_EXERCISE:_ From the first line of the data below through the line bearing "COL = SC.collection", reproduce each line exactly; do not include pictures.
↓↓↓
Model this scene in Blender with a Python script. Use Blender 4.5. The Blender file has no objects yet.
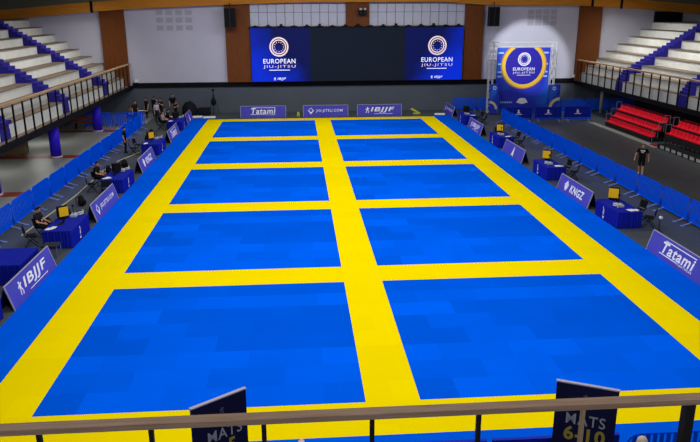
import bpy, bmesh, math, random
from mathutils import Vector, Matrix
random.seed(7)
PI = math.pi
SC = bpy.context.scene
COL = SC.collection

# ------------------------------------------------------------------ materials
MATS = {}
def lin(c):
    return tuple(((v / 255) / 12.92 if v / 255 <= .04045 else ((v / 255 + .055) / 1.055) ** 2.4) for v in c)
def mat(name, rgb, rough=.6, metal=0., noise=0., nscale=6., emit=0., spec=.12, kind=None):
    if name in MATS: return MATS[name]
    m = bpy.data.materials.new(name); m.use_nodes = True
    nt = m.node_tree; b = nt.nodes['Principled BSDF']
    c = lin(rgb) + (1,)
    b.inputs['Base Color'].default_value = c
    b.inputs['Roughness'].default_value = rough
    b.inputs['Metallic'].default_value = metal
    b.inputs['Specular IOR Level'].default_value = spec
    tc = nt.nodes.new('ShaderNodeTexCoord')
    if kind == 'wood':
        mp = nt.nodes.new('ShaderNodeMapping'); mp.inputs['Scale'].default_value = (6, 6, .5)
        nz = nt.nodes.new('ShaderNodeTexNoise'); nz.inputs['Scale'].default_value = nscale; nz.inputs['Detail'].default_value = 5
        nt.links.new(tc.outputs['Object'], mp.inputs['Vector']); nt.links.new(mp.outputs['Vector'], nz.inputs['Vector'])
        fac = nz.outputs['Fac']
    elif kind == 'woodx':
        mp = nt.nodes.new('ShaderNodeMapping'); mp.inputs['Scale'].default_value = (.4, 8, 8)
        nz = nt.nodes.new('ShaderNodeTexNoise'); nz.inputs['Scale'].default_value = nscale; nz.inputs['Detail'].default_value = 5
        nt.links.new(tc.outputs['Object'], mp.inputs['Vector']); nt.links.new(mp.outputs['Vector'], nz.inputs['Vector'])
        fac = nz.outputs['Fac']
    elif kind == 'tatami':
        br = nt.nodes.new('ShaderNodeTexBrick')
        br.offset = 0.5; br.inputs['Scale'].default_value = 1.
        br.inputs['Brick Width'].default_value = 2.; br.inputs['Row Height'].default_value = 1.
        br.inputs['Mortar Size'].default_value = .004; br.inputs['Mortar Smooth'].default_value = .2
        br.inputs['Color1'].default_value = (.32, .32, .32, 1); br.inputs['Color2'].default_value = (.68, .68, .68, 1)
        br.inputs['Mortar'].default_value = (.3, .3, .3, 1)
        nt.links.new(tc.outputs['Object'], br.inputs['Vector'])
        nz = nt.nodes.new('ShaderNodeTexNoise'); nz.inputs['Scale'].default_value = nscale; nz.inputs['Detail'].default_value = 4
        nt.links.new(tc.outputs['Object'], nz.inputs['Vector'])
        mx = nt.nodes.new('ShaderNodeMix'); mx.data_type = 'FLOAT'; mx.inputs[0].default_value = .22
        sp = nt.nodes.new('ShaderNodeSeparateColor'); nt.links.new(br.outputs['Color'], sp.inputs[0])
        nt.links.new(sp.outputs[0], mx.inputs[2]); nt.links.new(nz.outputs['Fac'], mx.inputs[3])
        fac = mx.outputs[0]
    elif noise:
        nz = nt.nodes.new('ShaderNodeTexNoise'); nz.inputs['Scale'].default_value = nscale; nz.inputs['Detail'].default_value = 4
        nt.links.new(tc.outputs['Object'], nz.inputs['Vector']); fac = nz.outputs['Fac']
    else:
        fac = None
    if fac is not None:
        rp = nt.nodes.new('ShaderNodeValToRGB')
        d = noise or .12
        rp.color_ramp.elements[0].position = .25; rp.color_ramp.elements[1].position = .75
        rp.color_ramp.elements[0].color = tuple(v * (1 - d) for v in c[:3]) + (1,)
        rp.color_ramp.elements[1].color = tuple(min(1, v * (1 + d)) for v in c[:3]) + (1,)
        nt.links.new(fac, rp.inputs['Fac']); nt.links.new(rp.outputs['Color'], b.inputs['Base Color'])
    if emit:
        b.inputs['Emission Color'].default_value = c; b.inputs['Emission Strength'].default_value = emit
    MATS[name] = m
    return m

BLUE = mat('mat_blue', (0, 88, 226), .6, kind='tatami', noise=.26, nscale=.5, spec=0.)
APRON = mat('mat_apron_blue', (0, 88, 224), .6, kind='tatami', noise=.1, nscale=.5, spec=0.)
YEL = mat('mat_yellow', (236, 212, 0), .6, kind='tatami', noise=.04, nscale=.6, spec=0.)
FLOOR = mat('floor_dark', (72, 78, 82), .45, noise=.12, nscale=1.2, spec=.25)
FLOORL = mat('floor_grey', (138, 142, 138), .35, noise=.05, nscale=.6)
REDBAND = mat('floor_red_band', (128, 52, 42), .4, noise=.1)
STRIP = mat('strip_grey', (150, 152, 146), .6, noise=.08)
WALLW = mat('wall_white', (200, 200, 216), .9, noise=.03, nscale=.8)
WALLD = mat('wall_grey', (88, 95, 106), .9, noise=.06, nscale=.5)
DARK = mat('trim_black', (17, 17, 24), .7)
GLU = mat('glulam', (116, 66, 32), .5, kind='wood', noise=.22, nscale=3)
BEAM = mat('beam_wood', (206, 134, 44), .5, kind='woodx', noise=.18, nscale=2)
CEIL = mat('ceiling_grey', (150, 150, 132), .9, noise=.08, nscale=.8)
RISER = mat('riser_cream', (216, 219, 214), .8, noise=.08, nscale=1.5)
TREAD = mat('tread_brown', (118, 106, 92), .8, noise=.1, nscale=2)
STAIR = mat('stair_blue', (48, 43, 146), .6, noise=.08)
RAILW = mat('rail_wood', (176, 148, 112), .55, kind='woodx', noise=.18, nscale=2)
RAILN = mat('rail_wood_worn', (150, 122, 100), .55, kind='woodx', noise=.28, nscale=3)
POST = mat('post_dark', (26, 24, 26), .5, metal=.4)
COLB = mat('column_blue', (52, 34, 220), .35, noise=.05)
WHITE = mat('white', (235, 235, 238), .6)
PRINT = mat('print_white', (238, 240, 248), .6)
SIGN = mat('sign_indigo', (74, 74, 184), .55, noise=.08, nscale=2)
SIGNE = mat('sign_edge', (168, 164, 186), .5)
NAVY = mat('navy', (20, 22, 84), .6, noise=.1)
CLOTH = mat('tablecloth_blue', (12, 28, 156), .8, noise=.12, nscale=3)
BARR = mat('barrier_blue', (2, 88, 255), .5, noise=.05, spec=0.)
COVER = mat('cover_navy', (20, 38, 172), .75, noise=.1, nscale=3)
STEEL = mat('steel', (150, 155, 162), .4, metal=.8)
BLACK = mat('black', (16, 16, 18), .6)
GREYD = mat('grey_dark', (44, 46, 52), .7)
SEATR = mat('seat_red', (236, 30, 48), .4, noise=.08)
REDD = mat('red_dark', (130, 18, 28), .5)
PAPER = mat('paper', (225, 226, 228), .8)
GOLD = mat('gold', (226, 188, 60), .5)
YPANEL = mat('scoreboard_yellow', (222, 176, 24), .5, emit=.12)
YGREEN = mat('yellow_green', (188, 196, 70), .6)
PINKW = mat('logo_pale', (240, 214, 214), .5, emit=.55)
LEDW = mat('led_white', (225, 228, 250), .5, emit=.75)
LEDK = mat('led_off', (28, 36, 50), .5, emit=.12, spec=.05)
LEDR = mat('led_red', (190, 60, 70), .5, emit=.5)
WOODB = mat('bench_red', (150, 62, 44), .5, noise=.1)
PANE = mat('frosted_pane', (206, 210, 226), .35, noise=.04, nscale=2)
MULL = mat('mullion', (130, 134, 150), .6)
VENT = mat('vent_grey', (176, 176, 190), .9)
MGOLD = mat('sign_gold', (170, 150, 60), .6)
MGREY = mat('sign_grey', (165, 165, 176), .6)
SKIN = mat('skin', (205, 150, 122), .6)
HAIRD = mat('hair_dark', (34, 26, 22), .7)
HAIRL = mat('hair_ginger', (196, 180, 160), .7)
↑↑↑
_TASK ANSWER:_
Model this scene in Blender with a Python script. Use Blender 4.5. The Blender file has no objects yet.
import bpy, bmesh, math, random
from mathutils import Vector, Matrix
random.seed(7)
PI = math.pi
SC = bpy.context.scene
COL = SC.collection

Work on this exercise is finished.